>> Begin

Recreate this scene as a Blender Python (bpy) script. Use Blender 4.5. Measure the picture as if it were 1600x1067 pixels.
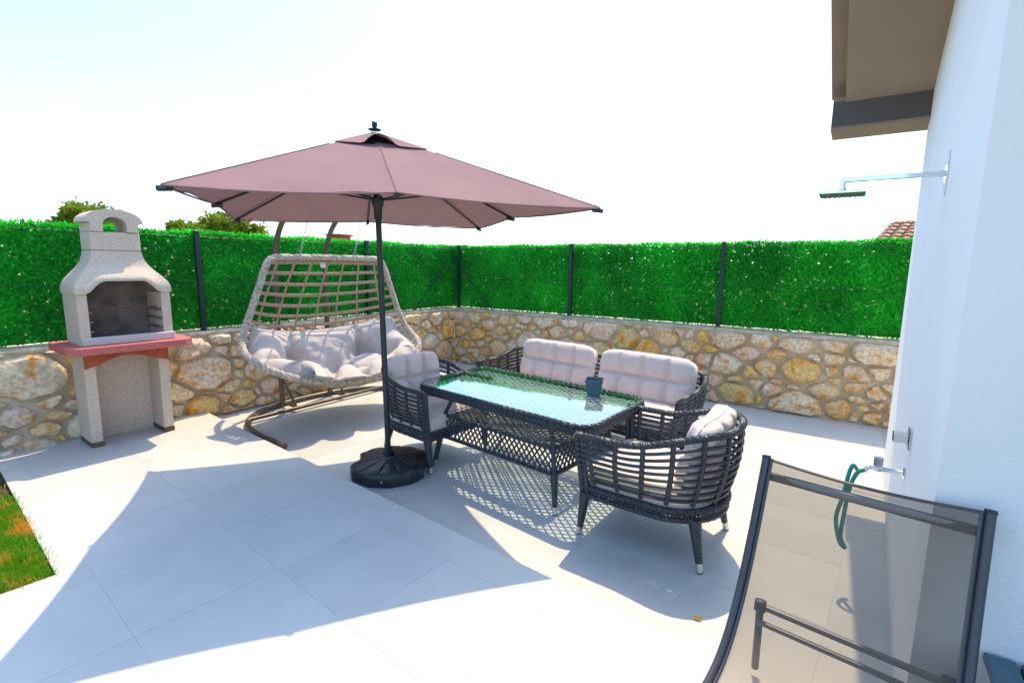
import bpy, math, random
import numpy as np
from mathutils import Vector, Matrix, noise as mnoise
random.seed(7); rng = np.random.default_rng(7)
sc = bpy.context.scene
for o in list(bpy.data.objects): bpy.data.objects.remove(o)
COL = sc.collection
PI = math.pi
# ------------------------------------------------------------------ camera
CAM_H = 1.72
yaw, pitch, roll = math.radians(34.176), math.radians(8.756), math.radians(-0.714)
fw = Vector((math.cos(yaw)*math.cos(pitch), math.sin(yaw)*math.cos(pitch), -math.sin(pitch)))
rt = Vector((math.sin(yaw), -math.cos(yaw), 0)); dn = fw.cross(rt)
r2 = rt*math.cos(roll)+dn*math.sin(roll); d2 = -rt*math.sin(roll)+dn*math.cos(roll)
cd = bpy.data.cameras.new('camera'); cam = bpy.data.objects.new('camera', cd); COL.objects.link(cam)
M4 = Matrix((r2, -d2, -fw)).transposed().to_4x4(); M4.translation = Vector((0, 0, CAM_H)); cam.matrix_world = M4
cd.sensor_width = 36; cd.sensor_fit = 'HORIZONTAL'; cd.lens = 36*776.03/1600; cd.clip_start = .02; cd.clip_end = 3000
sc.camera = cam
# ------------------------------------------------------------------ light
SUN = Vector((0.47, 0.135, 1)).normalized()
elev = math.asin(SUN.z); az = math.atan2(SUN.x, SUN.y)
w = bpy.data.worlds.new('World'); sc.world = w; w.use_nodes = True
nt = w.node_tree; nt.nodes.clear()
sky = nt.nodes.new('ShaderNodeTexSky'); sky.sky_type = 'NISHITA'; sky.sun_disc = False
sky.sun_elevation = elev; sky.sun_rotation = az; sky.air_density = 1.0; sky.dust_density = 1.6; sky.ozone_density = 1.0
bg = nt.nodes.new('ShaderNodeBackground'); bg.inputs[1].default_value = 0.15
wo = nt.nodes.new('ShaderNodeOutputWorld')
tn = nt.nodes.new('ShaderNodeMixRGB'); tn.blend_type = 'MULTIPLY'; tn.inputs[0].default_value = 1; tn.inputs[2].default_value = (.85, .98, 1.07, 1)   # clear, slightly cyan air
nt.links.new(sky.outputs[0], tn.inputs[1]); nt.links.new(tn.outputs[0], bg.inputs[0]); nt.links.new(bg.outputs[0], wo.inputs[0])
ld = bpy.data.lights.new('sun', 'SUN'); ld.energy = 2.0; ld.angle = math.radians(.53); ld.color = (1, .81, .53)
lo = bpy.data.objects.new('sun', ld); COL.objects.link(lo); lo.location = (4, 4, 12)
lo.rotation_euler = SUN.to_track_quat('Z', 'Y').to_euler()
vs = sc.view_settings; vs.view_transform = 'Standard'; vs.look = 'None'; vs.gamma = 1; vs.use_curve_mapping = False; vs.exposure = 1.4
sc.cycles.max_bounces = 10; sc.cycles.transparent_max_bounces = 16

# ------------------------------------------------------------------ helpers
MATS = {}
def mat(name, c1, c2=None, rough=.6, scale=8, bump=0, bscale=None, spec=.5, metal=0, detail=4, trans=0, ramp=(.35, .65), coat=0, rnd=0, stretch=None):
    """Principled material; c1/c2 mixed by noise, optional bump, translucency, per-object value jitter."""
    if name in MATS: return MATS[name]
    m = bpy.data.materials.new(name); m.use_nodes = True; n = m.node_tree.nodes; l = m.node_tree.links
    b = n['Principled BSDF']; b.inputs['Roughness'].default_value = rough; b.inputs['Metallic'].default_value = metal
    b.inputs['Specular IOR Level'].default_value = spec; b.inputs['Coat Weight'].default_value = coat
    b.inputs['Base Color'].default_value = (*c1, 1)
    tc = n.new('ShaderNodeTexCoord'); vec = tc.outputs['Object']
    if stretch:
        mp = n.new('ShaderNodeMapping'); mp.inputs['Scale'].default_value = stretch; l.new(vec, mp.inputs[0]); vec = mp.outputs[0]
    col = None
    if c2 is not None:
        nz = n.new('ShaderNodeTexNoise'); nz.inputs['Scale'].default_value = scale; nz.inputs['Detail'].default_value = detail
        l.new(vec, nz.inputs[0])
        rp = n.new('ShaderNodeValToRGB'); rp.color_ramp.elements[0].position = ramp[0]; rp.color_ramp.elements[1].position = ramp[1]
        rp.color_ramp.elements[0].color = (*c1, 1); rp.color_ramp.elements[1].color = (*c2, 1)
        l.new(nz.outputs[0], rp.inputs[0]); col = rp.outputs[0]
    if rnd:
        oi = n.new('ShaderNodeObjectInfo'); hs = n.new('ShaderNodeHueSaturation')
        mr = n.new('ShaderNodeMapRange'); mr.inputs['To Min'].default_value = 1-rnd; mr.inputs['To Max'].default_value = 1+rnd
        l.new(oi.outputs['Random'], mr.inputs[0]); l.new(mr.outputs[0], hs.inputs['Value'])
        if col: l.new(col, hs.inputs['Color'])
        else: hs.inputs['Color'].default_value = (*c1, 1)
        col = hs.outputs[0]
    if col: l.new(col, b.inputs['Base Color'])
    if bump:
        nb = n.new('ShaderNodeTexNoise'); nb.inputs['Scale'].default_value = bscale or scale*4; nb.inputs['Detail'].default_value = 6
        l.new(vec, nb.inputs[0]); bp = n.new('ShaderNodeBump'); bp.inputs['Strength'].default_value = bump; bp.inputs['Distance'].default_value = .01
        l.new(nb.outputs[0], bp.inputs['Height']); l.new(bp.outputs[0], b.inputs['Normal'])
    if trans:
        t = n.new('ShaderNodeBsdfTranslucent'); mx = n.new('ShaderNodeMixShader'); mx.inputs[0].default_value = trans
        if col: l.new(col, t.inputs[0])
        else: t.inputs[0].default_value = (*c1, 1)
        l.new(b.outputs[0], mx.inputs[1]); l.new(t.outputs[0], mx.inputs[2]); l.new(mx.outputs[0], n['Material Output'].inputs[0])
    MATS[name] = m; return m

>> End

Repeat all the data as it stands, dropping any images it holds.

» Exercise response
Recreate this scene as a Blender Python (bpy) script. Use Blender 4.5. Measure the picture as if it were 1600x1067 pixels.
import bpy, math, random
import numpy as np
from mathutils import Vector, Matrix, noise as mnoise
random.seed(7); rng = np.random.default_rng(7)
sc = bpy.context.scene
for o in list(bpy.data.objects): bpy.data.objects.remove(o)
COL = sc.collection
PI = math.pi
# ------------------------------------------------------------------ camera
CAM_H = 1.72
yaw, pitch, roll = math.radians(34.176), math.radians(8.756), math.radians(-0.714)
fw = Vector((math.cos(yaw)*math.cos(pitch), math.sin(yaw)*math.cos(pitch), -math.sin(pitch)))
rt = Vector((math.sin(yaw), -math.cos(yaw), 0)); dn = fw.cross(rt)
r2 = rt*math.cos(roll)+dn*math.sin(roll); d2 = -rt*math.sin(roll)+dn*math.cos(roll)
cd = bpy.data.cameras.new('camera'); cam = bpy.data.objects.new('camera', cd); COL.objects.link(cam)
M4 = Matrix((r2, -d2, -fw)).transposed().to_4x4(); M4.translation = Vector((0, 0, CAM_H)); cam.matrix_world = M4
cd.sensor_width = 36; cd.sensor_fit = 'HORIZONTAL'; cd.lens = 36*776.03/1600; cd.clip_start = .02; cd.clip_end = 3000
sc.camera = cam
# ------------------------------------------------------------------ light
SUN = Vector((0.47, 0.135, 1)).normalized()
elev = math.asin(SUN.z); az = math.atan2(SUN.x, SUN.y)
w = bpy.data.worlds.new('World'); sc.world = w; w.use_nodes = True
nt = w.node_tree; nt.nodes.clear()
sky = nt.nodes.new('ShaderNodeTexSky'); sky.sky_type = 'NISHITA'; sky.sun_disc = False
sky.sun_elevation = elev; sky.sun_rotation = az; sky.air_density = 1.0; sky.dust_density = 1.6; sky.ozone_density = 1.0
bg = nt.nodes.new('ShaderNodeBackground'); bg.inputs[1].default_value = 0.15
wo = nt.nodes.new('ShaderNodeOutputWorld')
tn = nt.nodes.new('ShaderNodeMixRGB'); tn.blend_type = 'MULTIPLY'; tn.inputs[0].default_value = 1; tn.inputs[2].default_value = (.85, .98, 1.07, 1)   # clear, slightly cyan air
nt.links.new(sky.outputs[0], tn.inputs[1]); nt.links.new(tn.outputs[0], bg.inputs[0]); nt.links.new(bg.outputs[0], wo.inputs[0])
ld = bpy.data.lights.new('sun', 'SUN'); ld.energy = 2.0; ld.angle = math.radians(.53); ld.color = (1, .81, .53)
lo = bpy.data.objects.new('sun', ld); COL.objects.link(lo); lo.location = (4, 4, 12)
lo.rotation_euler = SUN.to_track_quat('Z', 'Y').to_euler()
vs = sc.view_settings; vs.view_transform = 'Standard'; vs.look = 'None'; vs.gamma = 1; vs.use_curve_mapping = False; vs.exposure = 1.4
sc.cycles.max_bounces = 10; sc.cycles.transparent_max_bounces = 16

# ------------------------------------------------------------------ helpers
MATS = {}
def mat(name, c1, c2=None, rough=.6, scale=8, bump=0, bscale=None, spec=.5, metal=0, detail=4, trans=0, ramp=(.35, .65), coat=0, rnd=0, stretch=None):
    """Principled material; c1/c2 mixed by noise, optional bump, translucency, per-object value jitter."""
    if name in MATS: return MATS[name]
    m = bpy.data.materials.new(name); m.use_nodes = True; n = m.node_tree.nodes; l = m.node_tree.links
    b = n['Principled BSDF']; b.inputs['Roughness'].default_value = rough; b.inputs['Metallic'].default_value = metal
    b.inputs['Specular IOR Level'].default_value = spec; b.inputs['Coat Weight'].default_value = coat
    b.inputs['Base Color'].default_value = (*c1, 1)
    tc = n.new('ShaderNodeTexCoord'); vec = tc.outputs['Object']
    if stretch:
        mp = n.new('ShaderNodeMapping'); mp.inputs['Scale'].default_value = stretch; l.new(vec, mp.inputs[0]); vec = mp.outputs[0]
    col = None
    if c2 is not None:
        nz = n.new('ShaderNodeTexNoise'); nz.inputs['Scale'].default_value = scale; nz.inputs['Detail'].default_value = detail
        l.new(vec, nz.inputs[0])
        rp = n.new('ShaderNodeValToRGB'); rp.color_ramp.elements[0].position = ramp[0]; rp.color_ramp.elements[1].position = ramp[1]
        rp.color_ramp.elements[0].color = (*c1, 1); rp.color_ramp.elements[1].color = (*c2, 1)
        l.new(nz.outputs[0], rp.inputs[0]); col = rp.outputs[0]
    if rnd:
        oi = n.new('ShaderNodeObjectInfo'); hs = n.new('ShaderNodeHueSaturation')
        mr = n.new('ShaderNodeMapRange'); mr.inputs['To Min'].default_value = 1-rnd; mr.inputs['To Max'].default_value = 1+rnd
        l.new(oi.outputs['Random'], mr.inputs[0]); l.new(mr.outputs[0], hs.inputs['Value'])
        if col: l.new(col, hs.inputs['Color'])
        else: hs.inputs['Color'].default_value = (*c1, 1)
        col = hs.outputs[0]
    if col: l.new(col, b.inputs['Base Color'])
    if bump:
        nb = n.new('ShaderNodeTexNoise'); nb.inputs['Scale'].default_value = bscale or scale*4; nb.inputs['Detail'].default_value = 6
        l.new(vec, nb.inputs[0]); bp = n.new('ShaderNodeBump'); bp.inputs['Strength'].default_value = bump; bp.inputs['Distance'].default_value = .01
        l.new(nb.outputs[0], bp.inputs['Height']); l.new(bp.outputs[0], b.inputs['Normal'])
    if trans:
        t = n.new('ShaderNodeBsdfTranslucent'); mx = n.new('ShaderNodeMixShader'); mx.inputs[0].default_value = trans
        if col: l.new(col, t.inputs[0])
        else: t.inputs[0].default_value = (*c1, 1)
        l.new(b.outputs[0], mx.inputs[1]); l.new(t.outputs[0], mx.inputs[2]); l.new(mx.outputs[0], n['Material Output'].inputs[0])
    MATS[name] = m; return m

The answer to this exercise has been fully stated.